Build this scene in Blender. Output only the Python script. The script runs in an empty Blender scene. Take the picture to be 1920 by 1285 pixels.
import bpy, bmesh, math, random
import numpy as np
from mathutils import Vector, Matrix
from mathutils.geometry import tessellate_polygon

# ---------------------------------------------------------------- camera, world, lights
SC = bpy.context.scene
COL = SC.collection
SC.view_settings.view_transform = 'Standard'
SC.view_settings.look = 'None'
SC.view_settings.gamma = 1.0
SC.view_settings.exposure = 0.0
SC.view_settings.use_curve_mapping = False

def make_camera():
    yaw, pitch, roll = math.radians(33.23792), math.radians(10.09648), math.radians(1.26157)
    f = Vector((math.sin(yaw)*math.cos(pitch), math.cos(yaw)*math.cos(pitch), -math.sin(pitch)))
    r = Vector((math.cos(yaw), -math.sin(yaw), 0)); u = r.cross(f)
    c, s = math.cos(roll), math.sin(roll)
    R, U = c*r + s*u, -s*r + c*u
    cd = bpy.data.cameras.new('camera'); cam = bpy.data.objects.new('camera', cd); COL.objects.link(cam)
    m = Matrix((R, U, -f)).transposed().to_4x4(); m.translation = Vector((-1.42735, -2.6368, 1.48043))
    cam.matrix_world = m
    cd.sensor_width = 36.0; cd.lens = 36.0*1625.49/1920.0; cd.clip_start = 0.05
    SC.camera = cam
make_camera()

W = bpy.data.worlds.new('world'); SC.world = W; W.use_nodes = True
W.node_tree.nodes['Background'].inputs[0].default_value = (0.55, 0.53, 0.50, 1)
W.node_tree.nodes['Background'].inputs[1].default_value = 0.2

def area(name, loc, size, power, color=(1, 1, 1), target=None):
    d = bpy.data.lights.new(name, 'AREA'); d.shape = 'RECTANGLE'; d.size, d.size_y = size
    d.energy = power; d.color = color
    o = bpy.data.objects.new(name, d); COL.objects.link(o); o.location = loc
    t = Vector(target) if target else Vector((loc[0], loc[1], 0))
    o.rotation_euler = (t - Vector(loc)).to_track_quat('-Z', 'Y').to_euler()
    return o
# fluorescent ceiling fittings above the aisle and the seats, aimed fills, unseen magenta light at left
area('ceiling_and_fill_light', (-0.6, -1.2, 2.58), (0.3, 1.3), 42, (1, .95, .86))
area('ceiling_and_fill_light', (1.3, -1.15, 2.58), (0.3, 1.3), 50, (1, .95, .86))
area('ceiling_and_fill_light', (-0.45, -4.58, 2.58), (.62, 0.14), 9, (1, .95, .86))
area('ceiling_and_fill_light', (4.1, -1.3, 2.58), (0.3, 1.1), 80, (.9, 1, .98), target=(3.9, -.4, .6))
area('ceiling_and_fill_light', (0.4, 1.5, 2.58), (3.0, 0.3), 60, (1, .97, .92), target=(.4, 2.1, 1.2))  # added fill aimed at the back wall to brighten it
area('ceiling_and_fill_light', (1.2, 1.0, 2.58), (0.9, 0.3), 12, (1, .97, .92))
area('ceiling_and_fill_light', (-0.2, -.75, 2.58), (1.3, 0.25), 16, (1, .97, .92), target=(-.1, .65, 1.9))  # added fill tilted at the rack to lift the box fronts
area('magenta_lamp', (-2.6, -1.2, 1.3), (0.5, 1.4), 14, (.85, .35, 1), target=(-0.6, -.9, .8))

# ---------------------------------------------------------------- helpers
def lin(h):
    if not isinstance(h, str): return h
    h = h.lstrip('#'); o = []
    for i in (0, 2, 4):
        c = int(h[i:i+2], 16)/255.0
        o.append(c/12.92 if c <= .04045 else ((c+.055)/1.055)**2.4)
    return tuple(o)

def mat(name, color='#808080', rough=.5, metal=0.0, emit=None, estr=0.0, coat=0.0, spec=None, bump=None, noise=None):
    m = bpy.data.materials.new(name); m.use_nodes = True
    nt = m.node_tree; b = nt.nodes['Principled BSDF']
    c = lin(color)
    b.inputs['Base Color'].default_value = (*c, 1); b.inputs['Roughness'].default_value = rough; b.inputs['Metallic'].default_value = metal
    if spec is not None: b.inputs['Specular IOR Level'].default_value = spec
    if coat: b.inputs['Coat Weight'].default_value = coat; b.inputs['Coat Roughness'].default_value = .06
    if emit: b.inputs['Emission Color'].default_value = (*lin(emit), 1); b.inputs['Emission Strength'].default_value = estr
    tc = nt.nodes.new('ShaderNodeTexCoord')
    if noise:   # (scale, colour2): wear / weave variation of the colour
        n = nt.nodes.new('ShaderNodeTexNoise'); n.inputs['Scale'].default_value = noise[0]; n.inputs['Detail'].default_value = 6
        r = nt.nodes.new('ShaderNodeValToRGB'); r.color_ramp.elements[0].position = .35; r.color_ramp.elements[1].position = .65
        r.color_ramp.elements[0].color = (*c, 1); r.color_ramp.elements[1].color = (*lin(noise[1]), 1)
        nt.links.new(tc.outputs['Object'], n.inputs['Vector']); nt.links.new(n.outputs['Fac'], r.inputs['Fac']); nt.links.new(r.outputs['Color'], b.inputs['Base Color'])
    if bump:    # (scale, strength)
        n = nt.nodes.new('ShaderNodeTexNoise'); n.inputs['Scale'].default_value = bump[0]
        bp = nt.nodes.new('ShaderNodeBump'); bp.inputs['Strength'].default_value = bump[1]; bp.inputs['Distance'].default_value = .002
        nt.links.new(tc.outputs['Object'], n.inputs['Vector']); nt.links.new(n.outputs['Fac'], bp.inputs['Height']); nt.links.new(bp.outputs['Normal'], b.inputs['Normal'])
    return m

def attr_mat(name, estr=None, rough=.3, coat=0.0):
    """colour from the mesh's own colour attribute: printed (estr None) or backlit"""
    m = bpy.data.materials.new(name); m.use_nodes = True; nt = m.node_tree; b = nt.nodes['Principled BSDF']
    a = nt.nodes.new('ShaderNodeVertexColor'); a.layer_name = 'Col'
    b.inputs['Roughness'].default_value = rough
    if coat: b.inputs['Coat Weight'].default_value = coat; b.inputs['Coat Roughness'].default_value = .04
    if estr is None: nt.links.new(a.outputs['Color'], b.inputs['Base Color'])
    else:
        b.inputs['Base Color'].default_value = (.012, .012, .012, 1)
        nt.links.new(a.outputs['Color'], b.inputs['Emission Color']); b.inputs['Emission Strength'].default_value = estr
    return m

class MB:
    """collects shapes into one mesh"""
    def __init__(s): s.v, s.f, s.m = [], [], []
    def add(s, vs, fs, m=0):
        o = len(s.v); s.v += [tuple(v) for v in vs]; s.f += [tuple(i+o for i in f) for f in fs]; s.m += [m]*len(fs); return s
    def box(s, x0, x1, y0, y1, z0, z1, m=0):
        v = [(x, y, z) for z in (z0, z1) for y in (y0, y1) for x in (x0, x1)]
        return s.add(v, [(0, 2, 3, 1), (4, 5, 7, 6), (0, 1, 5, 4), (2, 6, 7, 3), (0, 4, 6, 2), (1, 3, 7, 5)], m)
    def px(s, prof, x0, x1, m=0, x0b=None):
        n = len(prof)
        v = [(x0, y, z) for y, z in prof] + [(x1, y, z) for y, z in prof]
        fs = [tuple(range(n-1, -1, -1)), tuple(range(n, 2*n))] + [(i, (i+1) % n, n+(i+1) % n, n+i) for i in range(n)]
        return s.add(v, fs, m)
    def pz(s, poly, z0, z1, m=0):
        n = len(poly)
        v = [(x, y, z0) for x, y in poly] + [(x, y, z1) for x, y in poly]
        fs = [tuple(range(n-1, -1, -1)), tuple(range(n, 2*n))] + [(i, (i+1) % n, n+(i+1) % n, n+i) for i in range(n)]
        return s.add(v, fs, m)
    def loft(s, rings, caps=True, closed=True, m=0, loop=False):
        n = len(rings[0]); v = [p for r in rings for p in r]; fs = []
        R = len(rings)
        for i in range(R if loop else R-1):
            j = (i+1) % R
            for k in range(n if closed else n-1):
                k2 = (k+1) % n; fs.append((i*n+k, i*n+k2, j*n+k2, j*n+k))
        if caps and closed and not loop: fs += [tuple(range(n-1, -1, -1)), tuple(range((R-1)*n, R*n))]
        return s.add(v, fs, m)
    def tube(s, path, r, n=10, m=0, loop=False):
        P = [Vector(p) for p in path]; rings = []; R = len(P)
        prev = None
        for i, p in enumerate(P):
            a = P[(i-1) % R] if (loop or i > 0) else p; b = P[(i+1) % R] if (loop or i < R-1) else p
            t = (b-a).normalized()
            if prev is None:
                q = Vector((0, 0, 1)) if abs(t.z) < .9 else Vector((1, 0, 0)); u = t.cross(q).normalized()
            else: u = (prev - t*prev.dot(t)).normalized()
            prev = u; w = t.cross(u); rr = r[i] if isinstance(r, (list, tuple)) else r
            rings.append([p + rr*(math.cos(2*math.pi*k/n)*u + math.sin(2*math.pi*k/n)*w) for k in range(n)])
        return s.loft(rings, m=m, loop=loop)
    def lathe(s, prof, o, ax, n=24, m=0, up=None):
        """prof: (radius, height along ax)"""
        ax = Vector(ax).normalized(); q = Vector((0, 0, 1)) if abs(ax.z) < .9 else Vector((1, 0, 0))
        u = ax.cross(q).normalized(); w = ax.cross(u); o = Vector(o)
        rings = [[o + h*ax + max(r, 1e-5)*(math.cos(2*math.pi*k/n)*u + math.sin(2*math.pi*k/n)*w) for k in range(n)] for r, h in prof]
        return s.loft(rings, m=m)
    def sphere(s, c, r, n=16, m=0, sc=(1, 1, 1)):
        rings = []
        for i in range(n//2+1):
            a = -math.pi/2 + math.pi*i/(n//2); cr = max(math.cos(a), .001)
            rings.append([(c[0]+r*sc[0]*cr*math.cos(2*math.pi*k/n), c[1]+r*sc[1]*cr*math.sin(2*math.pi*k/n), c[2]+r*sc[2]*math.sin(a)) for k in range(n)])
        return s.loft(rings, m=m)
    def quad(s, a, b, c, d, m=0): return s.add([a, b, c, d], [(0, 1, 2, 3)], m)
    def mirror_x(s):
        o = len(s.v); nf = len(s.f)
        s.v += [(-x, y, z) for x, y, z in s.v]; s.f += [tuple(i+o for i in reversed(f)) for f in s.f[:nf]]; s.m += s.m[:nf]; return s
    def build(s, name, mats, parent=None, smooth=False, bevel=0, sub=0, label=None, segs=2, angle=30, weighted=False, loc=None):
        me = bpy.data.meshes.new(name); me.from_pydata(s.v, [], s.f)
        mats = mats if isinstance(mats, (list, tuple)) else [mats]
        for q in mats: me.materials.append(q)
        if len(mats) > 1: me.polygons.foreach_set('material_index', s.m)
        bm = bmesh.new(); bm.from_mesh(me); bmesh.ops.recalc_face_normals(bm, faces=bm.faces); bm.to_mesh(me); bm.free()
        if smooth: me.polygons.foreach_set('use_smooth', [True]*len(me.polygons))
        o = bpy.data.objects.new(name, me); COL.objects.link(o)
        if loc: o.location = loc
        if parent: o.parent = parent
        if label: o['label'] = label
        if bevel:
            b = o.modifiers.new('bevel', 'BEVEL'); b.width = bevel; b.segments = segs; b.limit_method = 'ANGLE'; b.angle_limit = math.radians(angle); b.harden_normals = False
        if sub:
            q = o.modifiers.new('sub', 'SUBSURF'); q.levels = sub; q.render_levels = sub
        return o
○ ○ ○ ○
Your answer should be exactly the lines of the data above, from the first through the line containing "SC.view_settings.use_curve_mapping = False".

Build this scene in Blender. Output only the Python script. The script runs in an empty Blender scene. Take the picture to be 1920 by 1285 pixels.
import bpy, bmesh, math, random
import numpy as np
from mathutils import Vector, Matrix
from mathutils.geometry import tessellate_polygon

# ---------------------------------------------------------------- camera, world, lights
SC = bpy.context.scene
COL = SC.collection
SC.view_settings.view_transform = 'Standard'
SC.view_settings.look = 'None'
SC.view_settings.gamma = 1.0
SC.view_settings.exposure = 0.0
SC.view_settings.use_curve_mapping = False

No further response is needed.